A youth organizer said police officials turned up around 11am and told organizers that their time was up.

Nant May Thinzar, one of the organizers for the event said.

“When we got to the police station, they only let two of us to go into the building and said that the two were charged under article 20.”

It was not the first time Karen people were arrested for taking time to honour their Martyrs, in 2019 three organizers- two Karen youths and a Karen woman activist Naw Ohn Hla were arrested and sentenced to 15-days jail for organizing last year’s Karen Martyrs’ Day at Rangoon’s Maha Bandula Park.

Despite eight years of being in peace talks with the government, the Karen National Liberation Army chief said in a speech made during the 70th Karen Martyrs’ Day that the Karen have to “hope for the best, but have to prepare for the worst.”

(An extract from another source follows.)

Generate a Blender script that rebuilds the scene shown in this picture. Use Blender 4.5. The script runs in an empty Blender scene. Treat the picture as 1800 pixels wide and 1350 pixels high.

General Saw Johnny, Chief-of-Staff of the Karen National Liberation Army (KNLA) said at the Karen Martyrs’ Day ceremony held at Klo Yaw Lay, Pa An District, Karen State that the eight-year ceasefire agreement hasn’t resulted in any worthwhile political outcomes.

“We haven’t gained any important political solution for our Karen people. Today, don’t we still even have a nationwide ceasefire that includes all ethnic groups, even this is not possible. The national election is coming up and maybe a new government will be in power. We don’t know what changes it will bring, but we have to be prepared.”

While the peace process between the Burma government and ethnic armed organizations has achieved nothing tangible and moves at a snail pace, armed conflict and increased tensions over territory is now common in the ethnic regions.

Recent killings of civilians by Burma Army soldiers, angered and increased security concerns for villagers and resulted in protests demanding Burma Army withdraw its troops and close its camps in ethnic areas.

Martyr’s Day is held each year to remember and honour the Karen’s charismatic leader, Saw Ba U Gyi who was murdered by the Burma Army on August 12, 1950 and all those soldiers and Karen people who died in the struggle for self-determination.